Sobre todo con su novela Sergio y en este momento con Los cisnes, que es el best seller del año.
Cuando regresé de Europa, hace poco, de acuerdo con lo que había arreglado con la editorial antes de irme hace cuatro meses, debía presentar mi nuevo libro, Los cisnes. Recibí una muy buena sorpresa, porque la edición ya estaba vendida. Así que está en marcha otra edición.
Usted tiene un público lector que lo sigue desde hace muchos años. ¿Escribe para ellos?
Si alguien se atreviese a hojear mis veinte libros, se daría cuenta de que son totalmente distintos unos de otros. Empecé, digamos, haciendo biografías; esos libros se leían con interés, los dejé. Después, continué con los cuentos y las novelas de Buenos Aires, ese ciclo de La casa, eran libros que a la gente le encantaban, pero seguí con otra cosa. Entonces, escribí Bomarzo, que es un libro del Renacimiento y no tiene nada que ver con los demás; después, vino El unicornio, un libro de la Edad Media que escribí con mucho trabajo y mientras lo hacía comprendí que no lo podía asociar con este país ni con la gente de este país y que se iba a caer, como se cayó, y que ahora me lo piden los españoles para publicar allá, porque es una de mis obras que ellos más sienten. Luego, incursioné en otros temas, hice libros de historias en broma y ahora he vuelto al tipo de obra que se podría ubicar dentro de la serie de Buenos Aires.
Bomarzo ha dado lugar a una ópera con libreto suyo y música de Alberto Ginastera.
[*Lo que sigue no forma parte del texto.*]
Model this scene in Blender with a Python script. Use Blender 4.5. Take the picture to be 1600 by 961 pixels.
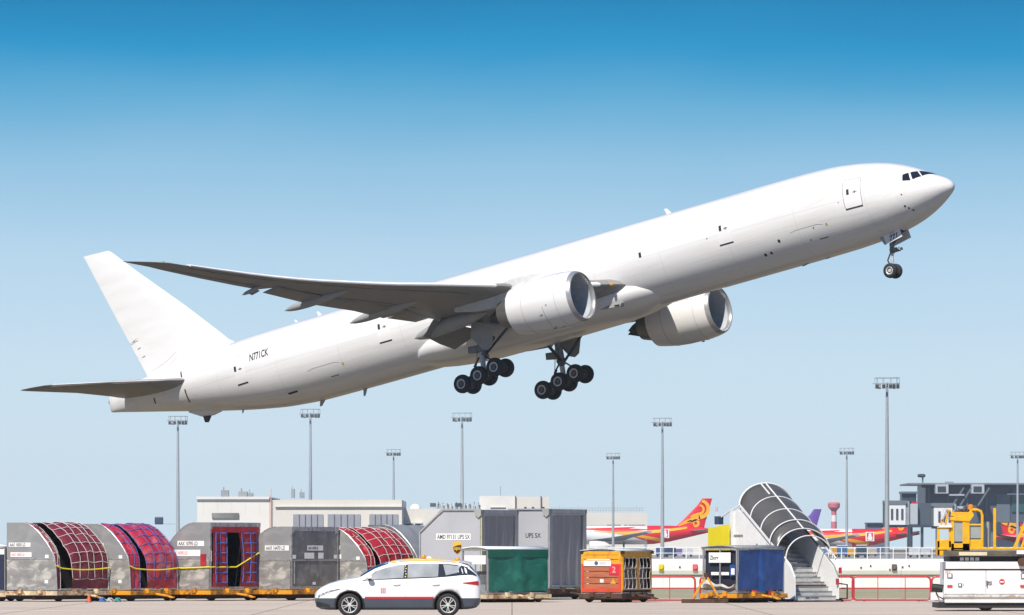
import bpy, bmesh, math, random
from mathutils import Matrix, Vector
random.seed(7)
for o in list(bpy.data.objects): bpy.data.objects.remove(o)
S = bpy.context.scene
C = S.collection
PI = math.pi
# ---------------------------------------------------------------- camera, sky, sun, exposure
FPX, CX, YH, EYE = 10600.0, 800.0, 858.0, 1.9     # focal length in photo pixels, horizon row, eye height
cam = bpy.data.cameras.new('camera'); camo = bpy.data.objects.new('camera', cam); C.objects.link(camo)
camo.location = (0, 0, EYE); camo.rotation_euler = (PI / 2, 0, 0)
cam.sensor_width = 36; cam.lens = FPX / 1600 * 36; cam.shift_y = (YH - 480.5) / 1600
cam.clip_start = 1; cam.clip_end = 40000
S.camera = camo
SUN_EL, SUN_AZ = math.radians(49), math.radians(203)   # azimuth from +Y, clockwise
sd = Vector((math.sin(SUN_AZ) * math.cos(SUN_EL), math.cos(SUN_AZ) * math.cos(SUN_EL), math.sin(SUN_EL)))
sun = bpy.data.lights.new('sun', 'SUN'); sun.energy = 4.6; sun.angle = math.radians(.53); sun.color = (1, .94, .85)
suno = bpy.data.objects.new('sun', sun); C.objects.link(suno); suno.location = (-40, -60, 120)
suno.rotation_euler = sd.to_track_quat('Z', 'Y').to_euler()
W = bpy.data.worlds.new('World'); S.world = W; W.use_nodes = True
def lin(r, g, b):
    return tuple((c / 255 / 12.92 if c <= 10 else ((c / 255 + .055) / 1.055) ** 2.4) for c in (r, g, b)) + (1,)
nt = W.node_tree; nt.nodes.clear()
def nd(t, nt=nt): return nt.nodes.new(t)
out = nd('ShaderNodeOutputWorld'); bg = nd('ShaderNodeBackground'); bg.inputs[1].default_value = .1
sky = nd('ShaderNodeTexSky'); sky.sky_type = 'NISHITA'; sky.sun_disc = False
sky.sun_elevation = SUN_EL; sky.sun_rotation = SUN_AZ; sky.air_density = 1.0; sky.dust_density = .6; sky.ozone_density = 2.0
tc = nd('ShaderNodeTexCoord'); sx = nd('ShaderNodeSeparateXYZ'); nt.links.new(tc.outputs['Generated'], sx.inputs[0])
mx = nd('ShaderNodeMath'); mx.operation = 'MAXIMUM'; mx.inputs[1].default_value = 0; nt.links.new(sx.outputs[2], mx.inputs[0])
sq = nd('ShaderNodeMath'); sq.operation = 'SQRT'; nt.links.new(mx.outputs[0], sq.inputs[0])
rp = nd('ShaderNodeValToRGB'); nz = nd('ShaderNodeTexNoise'); nz.inputs['Scale'].default_value = 9; nz.inputs['Detail'].default_value = 6; nz.inputs['Distortion'].default_value = .8
nm_ = nd('ShaderNodeMapping'); nm_.inputs['Scale'].default_value = (1, 1, 2.5); nt.links.new(tc.outputs['Generated'], nm_.inputs[0]); nt.links.new(nm_.outputs[0], nz.inputs['Vector'])
na = nd('ShaderNodeMath'); na.operation = 'MULTIPLY_ADD'; na.inputs[1].default_value = .016; nt.links.new(nz.outputs[0], na.inputs[0]); nt.links.new(sq.outputs[0], na.inputs[2])
nb = nd('ShaderNodeMath'); nb.operation = 'SUBTRACT'; nb.inputs[1].default_value = .008; nt.links.new(na.outputs[0], nb.inputs[0])      # faint unevenness of the haze
nt.links.new(nb.outputs[0], rp.inputs[0])
stops = [(0, (216, 236, 249)), (.122, (213, 234, 248)), (.165, (204, 229, 246)), (.207, (184, 217, 241)), (.239, (146, 196, 229)), (.259, (92, 172, 216)), (.272, (28, 150, 205)), (.285, (0, 130, 187)), (.36, (4, 104, 174)), (1, (30, 90, 154))]
el = rp.color_ramp.elements
while len(el) < len(stops): el.new(.5)
for e, (p, c) in zip(el, stops): e.position = p; e.color = lin(*c)
gain = nd('ShaderNodeVectorMath'); gain.operation = 'SCALE'; gain.inputs[3].default_value = 8.1
nt.links.new(rp.outputs[0], gain.inputs[0])
mixs = nd('ShaderNodeMix'); mixs.data_type = 'RGBA'; mixs.inputs[0].default_value = .97
nt.links.new(sky.outputs[0], mixs.inputs[6]); nt.links.new(gain.outputs[0], mixs.inputs[7])
nt.links.new(mixs.outputs[2], bg.inputs[0]); nt.links.new(bg.outputs[0], out.inputs[0])
vs = S.view_settings; vs.view_transform = 'Standard'; vs.look = 'None'; vs.exposure = .3; vs.gamma = 1; vs.use_curve_mapping = False
S.render.engine = 'CYCLES'
# ---------------------------------------------------------------- helpers
def at(u, v, Y): return Vector(((u - CX) / FPX * Y, Y, EYE - (v - YH) / FPX * Y))
def px(Y): return FPX / Y
def mat(name, col, rough=.5, metal=0., var=.0, vscale=3., dirt=None, dscale=1.5, damt=.5, stretch=(1, 1, 1), bump=0., bscale=40., coat=0., dsharp=.12, spec=.5):
    """procedural paint: base colour, large tone variation, blotchy dirt/wear of another colour, fine bump"""
    if name in bpy.data.materials: return bpy.data.materials[name]
    m = bpy.data.materials.new(name); m.use_nodes = True; t = m.node_tree; p = t.nodes['Principled BSDF']
    col = tuple(col[:3]) + (1,)
    p.inputs['Base Color'].default_value = col; p.inputs['Roughness'].default_value = rough; p.inputs['Metallic'].default_value = metal
    p.inputs['Specular IOR Level'].default_value = spec
    if coat: p.inputs['Coat Weight'].default_value = coat; p.inputs['Coat Roughness'].default_value = .08
    if var or dirt or bump:
        c = t.nodes.new('ShaderNodeTexCoord'); mp = t.nodes.new('ShaderNodeMapping'); mp.inputs['Scale'].default_value = stretch
        t.links.new(c.outputs['Object'], mp.inputs[0]); src = None
        if var:
            n = t.nodes.new('ShaderNodeTexNoise'); n.inputs['Scale'].default_value = vscale; n.inputs['Detail'].default_value = 5
            t.links.new(mp.outputs[0], n.inputs['Vector'])
            r = t.nodes.new('ShaderNodeMapRange'); r.inputs[1].default_value = .3; r.inputs[2].default_value = .7
            r.inputs[3].default_value = 1 - var; r.inputs[4].default_value = 1 + var * .6
            t.links.new(n.outputs[0], r.inputs[0])
            s = t.nodes.new('ShaderNodeVectorMath'); s.operation = 'SCALE'; s.inputs[0].default_value = col[:3]
            t.links.new(r.outputs[0], s.inputs[3]); src = s.outputs[0]
        if dirt:
            n = t.nodes.new('ShaderNodeTexNoise'); n.inputs['Scale'].default_value = dscale; n.inputs['Detail'].default_value = 8; n.inputs['Roughness'].default_value = .65; n.inputs['Distortion'].default_value = .6
            t.links.new(mp.outputs[0], n.inputs['Vector'])
            r = t.nodes.new('ShaderNodeMapRange'); r.inputs[1].default_value = .5; r.inputs[2].default_value = .5 + dsharp; r.inputs[4].default_value = damt
            t.links.new(n.outputs[0], r.inputs[0])
            x = t.nodes.new('ShaderNodeMix'); x.data_type = 'RGBA'; x.inputs[7].default_value = tuple(dirt[:3]) + (1,); x.inputs[6].default_value = col
            t.links.new(r.outputs[0], x.inputs[0])
            if src: t.links.new(src, x.inputs[6])
            src = x.outputs[2]
        if src: t.links.new(src, p.inputs['Base Color'])
        if bump:
            n = t.nodes.new('ShaderNodeTexNoise'); n.inputs['Scale'].default_value = bscale; n.inputs['Detail'].default_value = 4
            t.links.new(mp.outputs[0], n.inputs['Vector'])
            b = t.nodes.new('ShaderNodeBump'); b.inputs['Strength'].default_value = bump; b.inputs['Distance'].default_value = .02
            t.links.new(n.outputs[0], b.inputs['Height']); t.links.new(b.outputs[0], p.inputs['Normal'])
    return m
def frame_axes(d):
    d = Vector(d).normalized(); a = Vector((0, 0, 1)) if abs(d.z) < .95 else Vector((1, 0, 0))
    x = a.cross(d).normalized(); return x, d.cross(x)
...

También ha dado lugar a cierto escándalo, porque acá fue prohibida su representación teatral. Un funcionario hizo que excluyeran la ópera del repertorio del teatro Colón, de esto hace unos diez años. Curioso, porque antes de que la prohibieran acá, se había estrenado en Washington con gran éxito, en 1967; y al año siguiente, en Nueva York. En Buenos Aires se dio, finalmente, en 1972.